12.8 Section Headings
Section headings are for descriptive purposes only and shall not be used
to interpret the meaning of this Agreement.
12.9 Attorneys’ Fees
If either party fails to pay any amounts due under this Agreement or
otherwise breaches this Agreement and the non-breaching party retains
an attorney to collect such amounts or remedy such breach, then the breaching
party shall be obligated to pay any amounts due herein including said
non-breaching reasonable attorneys’ fees incurred in collecting
such amounts and court costs.
12.10 Non-Waiver
No delay or omission of either party in exercising any right accruing
upon any default of the other party shall impair any such right or be
construed to be a waiver thereof, and every such right may be exercised
at any time during the continuance of such default. A waiver by either
of the parties of a breach or a default under any of the terms and conditions
of this Agreement by the other party shall not be construed to be a waiver
thereof.

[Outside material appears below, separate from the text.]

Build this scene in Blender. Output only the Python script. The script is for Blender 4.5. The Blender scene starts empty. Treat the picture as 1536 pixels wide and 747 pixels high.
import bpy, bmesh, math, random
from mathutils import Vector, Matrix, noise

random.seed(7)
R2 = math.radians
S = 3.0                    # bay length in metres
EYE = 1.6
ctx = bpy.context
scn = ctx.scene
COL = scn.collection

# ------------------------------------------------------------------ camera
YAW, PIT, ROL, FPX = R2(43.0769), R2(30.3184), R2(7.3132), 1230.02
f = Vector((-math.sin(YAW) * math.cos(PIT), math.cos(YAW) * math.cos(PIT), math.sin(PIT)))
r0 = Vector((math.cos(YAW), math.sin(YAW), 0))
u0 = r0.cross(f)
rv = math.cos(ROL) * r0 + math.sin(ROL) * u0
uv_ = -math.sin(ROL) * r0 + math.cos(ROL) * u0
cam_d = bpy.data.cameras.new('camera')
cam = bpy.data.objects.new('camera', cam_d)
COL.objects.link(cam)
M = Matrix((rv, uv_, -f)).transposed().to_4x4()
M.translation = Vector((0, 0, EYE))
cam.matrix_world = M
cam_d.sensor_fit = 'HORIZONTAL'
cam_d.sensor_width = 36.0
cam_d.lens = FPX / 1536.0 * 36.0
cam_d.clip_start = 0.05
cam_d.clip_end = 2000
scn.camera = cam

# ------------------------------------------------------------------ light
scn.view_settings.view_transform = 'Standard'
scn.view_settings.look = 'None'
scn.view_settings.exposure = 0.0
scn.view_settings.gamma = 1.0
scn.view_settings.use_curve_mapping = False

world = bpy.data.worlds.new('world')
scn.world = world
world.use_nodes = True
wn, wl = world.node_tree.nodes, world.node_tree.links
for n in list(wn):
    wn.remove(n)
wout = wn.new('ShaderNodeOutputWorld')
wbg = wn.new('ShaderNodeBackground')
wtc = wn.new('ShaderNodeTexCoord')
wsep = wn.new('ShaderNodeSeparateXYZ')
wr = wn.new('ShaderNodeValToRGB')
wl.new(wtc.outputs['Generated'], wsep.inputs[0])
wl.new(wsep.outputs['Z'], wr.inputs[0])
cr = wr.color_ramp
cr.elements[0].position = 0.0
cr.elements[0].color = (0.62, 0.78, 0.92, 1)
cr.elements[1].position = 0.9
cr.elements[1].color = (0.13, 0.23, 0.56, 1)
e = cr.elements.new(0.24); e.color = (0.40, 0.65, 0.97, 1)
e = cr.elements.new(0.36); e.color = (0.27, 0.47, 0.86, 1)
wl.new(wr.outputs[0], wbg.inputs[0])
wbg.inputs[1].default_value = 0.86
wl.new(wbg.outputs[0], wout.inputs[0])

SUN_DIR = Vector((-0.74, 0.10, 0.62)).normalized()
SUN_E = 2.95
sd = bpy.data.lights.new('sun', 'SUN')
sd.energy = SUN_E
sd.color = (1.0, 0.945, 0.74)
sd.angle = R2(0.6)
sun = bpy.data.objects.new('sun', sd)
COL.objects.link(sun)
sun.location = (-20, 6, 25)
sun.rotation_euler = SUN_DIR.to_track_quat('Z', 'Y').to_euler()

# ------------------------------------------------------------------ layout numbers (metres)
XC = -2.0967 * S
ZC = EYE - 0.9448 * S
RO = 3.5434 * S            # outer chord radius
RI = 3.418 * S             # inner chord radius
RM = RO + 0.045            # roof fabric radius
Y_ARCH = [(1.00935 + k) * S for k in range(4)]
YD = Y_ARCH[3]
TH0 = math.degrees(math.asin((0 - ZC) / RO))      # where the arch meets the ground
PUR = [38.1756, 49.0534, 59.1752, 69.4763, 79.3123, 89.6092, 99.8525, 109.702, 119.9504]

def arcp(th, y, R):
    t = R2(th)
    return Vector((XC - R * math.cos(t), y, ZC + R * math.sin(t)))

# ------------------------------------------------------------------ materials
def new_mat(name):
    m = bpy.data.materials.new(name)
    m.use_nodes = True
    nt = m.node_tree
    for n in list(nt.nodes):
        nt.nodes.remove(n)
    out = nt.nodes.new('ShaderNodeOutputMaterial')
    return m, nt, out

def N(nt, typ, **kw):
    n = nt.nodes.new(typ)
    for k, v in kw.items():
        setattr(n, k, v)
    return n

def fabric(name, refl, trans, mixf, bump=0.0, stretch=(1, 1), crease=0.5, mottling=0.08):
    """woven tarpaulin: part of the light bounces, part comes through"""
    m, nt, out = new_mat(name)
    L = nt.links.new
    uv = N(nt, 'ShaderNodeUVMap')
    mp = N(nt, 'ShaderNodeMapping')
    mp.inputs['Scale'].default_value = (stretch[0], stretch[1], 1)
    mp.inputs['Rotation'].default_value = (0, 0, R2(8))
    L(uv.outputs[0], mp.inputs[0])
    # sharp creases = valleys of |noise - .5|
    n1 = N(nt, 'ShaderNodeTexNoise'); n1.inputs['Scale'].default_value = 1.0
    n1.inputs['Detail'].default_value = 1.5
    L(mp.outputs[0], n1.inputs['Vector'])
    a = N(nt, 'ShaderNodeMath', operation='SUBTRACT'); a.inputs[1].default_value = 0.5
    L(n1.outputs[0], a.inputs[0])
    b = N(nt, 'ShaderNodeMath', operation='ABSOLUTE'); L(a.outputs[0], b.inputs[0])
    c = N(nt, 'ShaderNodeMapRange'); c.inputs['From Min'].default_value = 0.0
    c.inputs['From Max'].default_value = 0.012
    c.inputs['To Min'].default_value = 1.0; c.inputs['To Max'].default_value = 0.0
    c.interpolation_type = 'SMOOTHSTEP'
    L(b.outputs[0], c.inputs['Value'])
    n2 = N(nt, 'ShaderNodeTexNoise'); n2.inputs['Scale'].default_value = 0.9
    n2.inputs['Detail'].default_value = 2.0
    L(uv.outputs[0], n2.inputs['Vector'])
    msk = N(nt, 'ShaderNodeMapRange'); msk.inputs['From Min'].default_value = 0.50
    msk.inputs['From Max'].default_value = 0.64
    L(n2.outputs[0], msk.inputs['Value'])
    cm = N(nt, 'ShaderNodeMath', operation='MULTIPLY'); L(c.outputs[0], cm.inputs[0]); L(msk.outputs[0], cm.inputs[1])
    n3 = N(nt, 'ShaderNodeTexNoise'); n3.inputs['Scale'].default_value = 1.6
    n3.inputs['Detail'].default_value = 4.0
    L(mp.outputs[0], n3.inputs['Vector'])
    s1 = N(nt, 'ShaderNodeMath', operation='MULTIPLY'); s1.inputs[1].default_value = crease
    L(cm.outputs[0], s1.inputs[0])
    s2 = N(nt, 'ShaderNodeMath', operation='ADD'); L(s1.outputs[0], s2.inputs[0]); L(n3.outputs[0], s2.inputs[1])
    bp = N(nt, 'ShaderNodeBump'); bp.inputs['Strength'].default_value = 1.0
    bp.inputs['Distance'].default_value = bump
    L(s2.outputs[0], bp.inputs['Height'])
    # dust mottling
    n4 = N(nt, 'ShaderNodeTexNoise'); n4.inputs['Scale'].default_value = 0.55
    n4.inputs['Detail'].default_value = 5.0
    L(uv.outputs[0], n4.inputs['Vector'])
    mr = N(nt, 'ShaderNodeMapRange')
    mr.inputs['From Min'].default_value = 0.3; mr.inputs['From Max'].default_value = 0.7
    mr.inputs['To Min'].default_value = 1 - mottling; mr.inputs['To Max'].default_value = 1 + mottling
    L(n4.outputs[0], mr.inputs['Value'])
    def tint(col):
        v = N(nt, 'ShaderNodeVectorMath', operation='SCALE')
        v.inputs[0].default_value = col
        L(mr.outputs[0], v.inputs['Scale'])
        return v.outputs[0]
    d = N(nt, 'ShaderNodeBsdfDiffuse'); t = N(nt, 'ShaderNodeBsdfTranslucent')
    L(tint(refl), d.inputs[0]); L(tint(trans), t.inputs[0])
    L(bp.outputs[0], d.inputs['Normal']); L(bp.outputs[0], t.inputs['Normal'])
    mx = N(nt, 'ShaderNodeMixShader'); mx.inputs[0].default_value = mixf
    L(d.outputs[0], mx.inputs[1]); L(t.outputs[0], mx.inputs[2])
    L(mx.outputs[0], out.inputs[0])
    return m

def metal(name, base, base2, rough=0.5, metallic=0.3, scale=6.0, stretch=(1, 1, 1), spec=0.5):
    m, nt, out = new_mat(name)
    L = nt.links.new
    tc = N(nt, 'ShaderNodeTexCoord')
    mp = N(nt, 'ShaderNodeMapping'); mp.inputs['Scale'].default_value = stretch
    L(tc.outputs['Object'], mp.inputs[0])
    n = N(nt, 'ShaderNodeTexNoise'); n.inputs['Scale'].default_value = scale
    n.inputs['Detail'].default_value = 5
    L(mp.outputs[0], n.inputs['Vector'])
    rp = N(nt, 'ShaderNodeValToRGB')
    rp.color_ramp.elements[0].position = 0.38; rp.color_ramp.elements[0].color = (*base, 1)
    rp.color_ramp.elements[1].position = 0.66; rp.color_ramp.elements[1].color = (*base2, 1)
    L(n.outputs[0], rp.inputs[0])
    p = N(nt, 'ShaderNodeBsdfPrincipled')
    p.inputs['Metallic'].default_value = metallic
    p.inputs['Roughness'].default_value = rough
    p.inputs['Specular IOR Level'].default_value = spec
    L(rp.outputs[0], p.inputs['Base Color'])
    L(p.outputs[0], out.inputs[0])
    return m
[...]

A waiver by either of the parties of a breach or a default under
any of the terms and conditions of this Agreement by the other party shall
not be construed to be a waiver of any subsequent breach or default of
any other term or condition of this Agreement. No remedy provided in this
Agreement.
13 CPM Offers
CPM offers (banners, skyscrapers and leaderboards) must be placed above
the fold of your site's Web pages. You may not run the ad code at the
bottom of the pages. We treat as one impression per page even though you
place more than one.
All CPM statistics shown are subject to auditing.
CPM payments are made on a monthly basis and the Total Impressions will
be set to zero after payment.
Impressions may trail up to 24 hours.